Apesar do caráter laico da República Federativa do Brasil, garantido na nossa
constituição, as religiões ainda gozam desses estranhos privilégios: não pagam
impostos, por exemplo. A pior parte é que elas podem dar palpite em
absolutamente tudo -- desde o currículo escolar até o útero alheio – mas, no
momento em que são questionadas, o debate é silenciado com aquele mais cretino
dos argumentos, ah, tem que respeitar minha religião.
Entendam o ponto de vista d' O Biscoito Fino e a Massa sobre isso: tem que
respeitar religião porra nenhuma. Tem que acabar com essa história de que, todas
vezes que apontamos a misoginia, a homofobia, os
estupros de crianças, a guerra anticiência, os séculos de lambança obscurantista,
sempre aparece alguém para dizer "ah, tem que respeitar minha religião".

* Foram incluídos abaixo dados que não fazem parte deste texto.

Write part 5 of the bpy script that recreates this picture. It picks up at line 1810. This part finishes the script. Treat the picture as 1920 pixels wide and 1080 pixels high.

Ideias não foram feitas para serem "respeitadas". Ideias foram feitas para serem
debatidas, questionadas, copiadas, circuladas, disseminadas, combatidas e
defendidas, parodiadas e criticadas. De preferência com argumentos. Seres
humanos merecem respeito. Pregação contra o que seres humanos são, por sua
própria essência e identidade (gênero, raça, orientação sexual) não pode ser
confundida com sátira antirreligiosa. A maioria dos carolas adora
confundir sátira antirreligiosa com ataque misógino ou homofóbico. Não entendem
que sua superstição é, essa sim, uma opção.
As três famílias que chamo de minhas – a sanguínea, a de meu amor e a da mãe de
meus filhos, todas elas majoritamente católicas – são testemunhas de que jamais
invadi um ritual religioso deles para fazer sátira, questionar o que quer que
seja ou tentar converter quem quer que seja. O ritual acontece no espaço
privado – que é onde ele tem o direito constitucional de acontecer – sem que eu
jamais o desrespeite. Mas isso não é porque eu “respeito a religião”. Isso
é porque eu os respeito, como pessoas. Tenho a opção de acompanhar o ritual em
silêncio ou afastar-me porque, afinal de contas, são três famílias maravilhosas.
Entendam: o debate na esfera pública são outros quinhentos. E, neste debate, nós
chegamos para ficar. Ateus, saiam do armário. Sem medo. É muito melhor."